Burger King agreed on Thursday to sell itself to the investment firm 3G Capital for about $4 billion, including the assumption of debt, marking the second time in eight years that the fast-food giant has taken itself private.

Under the terms of the deal, 3G Capital will pay $24 a share, a 46 percent premium to Burger King’s share price before reports emerged that the fast-food giant was in sales talks, through a tender offer.

The deal marks the continued ascendancy of Brazil as a big corporate player. Among 3G’s backers is the billionaire Jorge Paulo Lemann, who also serves on the board of Anheuser Busch InBev.
3G views Burger King as a turnaround opportunity, one that draws upon the operational expertise gained in its beer and retail investments.

“We have great respect for the Burger King brand and the strong business that management, the employees and the franchisees have built,” Alexandre Behring, a 3G managing partner, said in a statement. “The iconic Burger King brand, its solid franchisee network and great product offerings make this a perfect fit for 3G Capital, which has a strong track record of long-term investments in global consumer brands and retail companies.”

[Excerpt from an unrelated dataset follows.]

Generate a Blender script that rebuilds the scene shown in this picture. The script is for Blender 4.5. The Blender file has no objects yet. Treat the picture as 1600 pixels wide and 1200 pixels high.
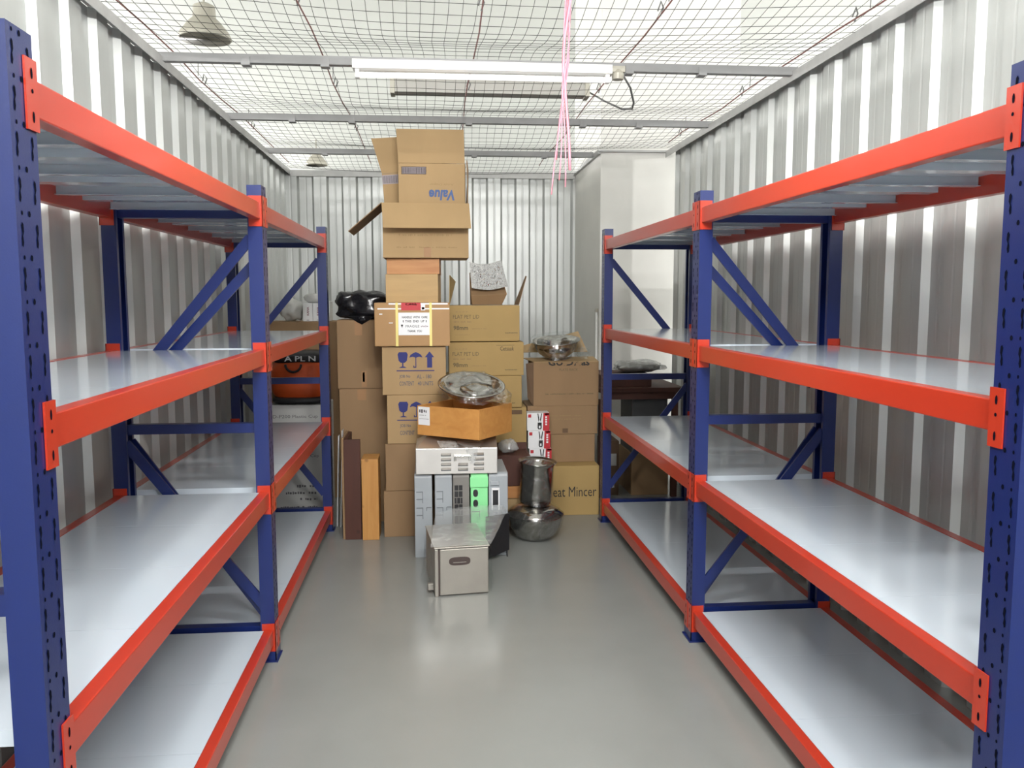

Burger King’s chairman and chief executive, John Chidsey, is expected to retain his current roles until the deal closes. After that, he will take on the title of co-chairman alongside Mr. Chidsey.

Burger King has struggled lately: Last week it forecast weak demand for its new fiscal year amid high unemployment in the United States and economic weakness in Europe. It also cautioned that uncertainty regarding the costs of wheat and beef could affect its results.

The fast-food giant was last taken private in 2002 by a trio of buyout firms — TPG Capital, Bain Capital and Goldman Sachs’s private equity unit — but since returning to the public markets in 2006, it has underperformed its biggest rival, McDonald’s. From its initial public offering until Tuesday, before reports of a potential sale emerged, Burger King has seen its shares fall about 6 percent, according to Standard & Poor’s. During the same time period, McDonald’s stock has climbed 111 percent.

Among 3G’s plans for the fast-food chain is building out the fast-food chain internationally. Burger King already has 93 restaurants in Brazil and plans to open about 500 new franchises in Latin America over the next five years, the company disclosed in a regulatory filing.

3G already has some experience in burgers and fries, having previously invested in Wendy’s.

3G expects to begin its tender offer no later than Sept. 17 and to close the deal in the fourth quarter this year. Burger King has the right to solicit higher offers through Oct. 12 under what is known as a “go-shop” period.

Burger King was advised by Morgan Stanley, Goldman Sachs and the law firms Skadden, Arps, Slate, Meagher & Flom and Holland & Knight. 3G was advised by Lazard, JPMorgan Chase, Barclays Capital and the law firm Kirkland & Ellis.